First U.S. Capitol Rioter To Stand Trial Convicted On All Counts

Guy Reffitt, the Texas Three Percenter who is the first U.S. Capitol rioter to stand trial, was convicted by a jury Tuesday of five felony counts stemming from the January 6 attack on the Capitol.

A federal jury in Washington, D.C. deliberated for roughly three hours before they found Reffitt guilty of five counts: obstruction of an official proceeding, being unlawfully present on Capitol grounds while armed with a firearm, transporting firearms during a civil disorder, interfering with law enforcement officers during a civil disorder, and obstruction of justice.

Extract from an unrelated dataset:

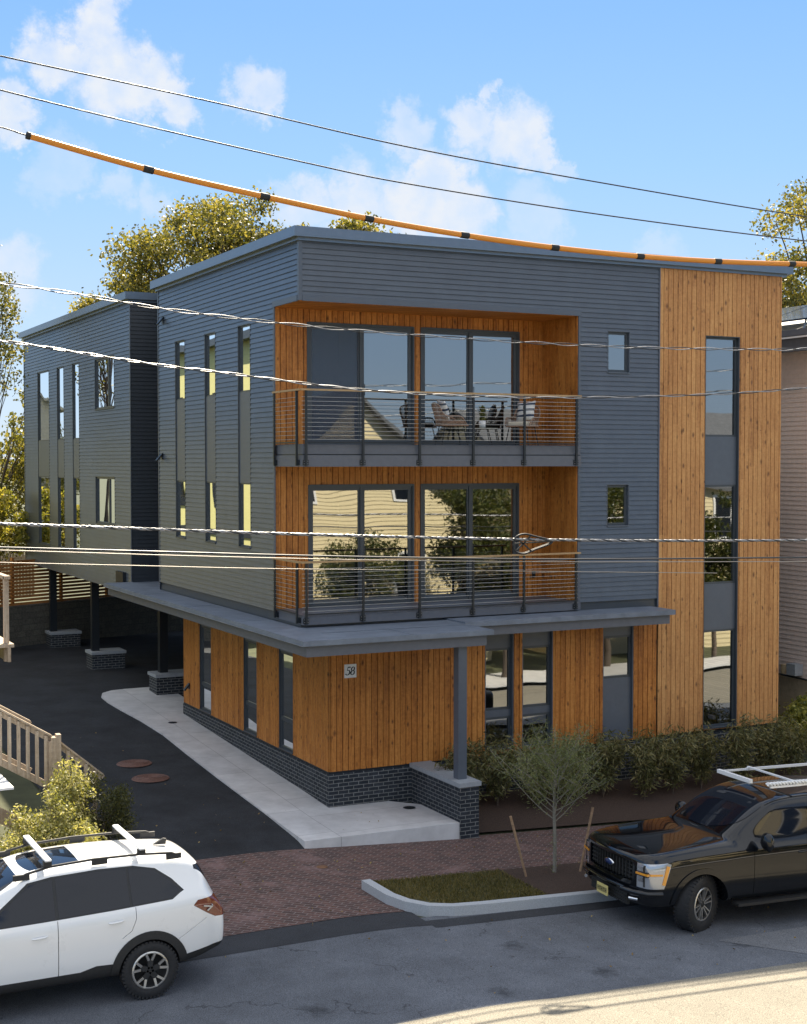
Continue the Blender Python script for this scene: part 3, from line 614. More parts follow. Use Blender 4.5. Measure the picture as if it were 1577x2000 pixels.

The government sought to cast Reffitt, a member of the Texas Three Percenter militia group, as a ringleader of one of the first waves of the mob that breached the Capitol. Video played by prosecutors during the trial showed Reffitt climbing a stone banister near where scaffolding had been put up in advance of President Joe Biden‘s inauguration, and him confronting U.S. Capitol Police officers who warned him to back down before they fired less-than-lethal ammunition and pepper spray to stop his advance.

At one point, the prosecution played out first-person footage that Reffitt recorded with a camera mounted on his helmet while in the crowd at the “Save America” rally prior to the attack.

“We’re taking the Capitol before the day is out,” Reffitt says in the video while in the crowd at the rally. “Everybody is in the same harmony on that … dragging ’em out kicking and f***ing screaming.”

“I didn’t come here to play games … I just want to see Pelosi’s head hit every f***ing stair on the way out,” he says later. “I think we have the numbers to make it happen … without firing a single shot.”

Reffitt’s son, Jackson Reffitt, took the stand and testified against his father.

Before Jan. 6, Jackson Reffitt had flagged his father to the FBI with concerns about Reffitt’s increasingly violent rhetoric. Indeed, when Reffitt returned from Washington, he told his kids that “traitors get shot” in an apparent effort to get them to keep quiet.

Later, when the FBI called Jackson to ask if his father was at the Capitol on Jan. 6, Jackson confirmed that he was.

Reffitt is one of several Jan. 6 rioters accused of possessing a firearm while on Capitol grounds, and prosecutors said he traveled from his home in Texas to Washington with an AR-15 rifle and a Smith and Wesson .40 caliber pistol — though he is only alleged to have carried the pistol during the riot itself.

Each of the two obstruction charges carries a statutory maximum of 20 years in prison. The charge of entering and remaining in a restricted building or grounds with a firearm carries a statutory maximum of 10 years. Each of the two civil disorder charges carries a statutory maximum of five years in prison. The charges also carry potential financial penalties.

Reffitt is scheduled to be sentenced on June 8.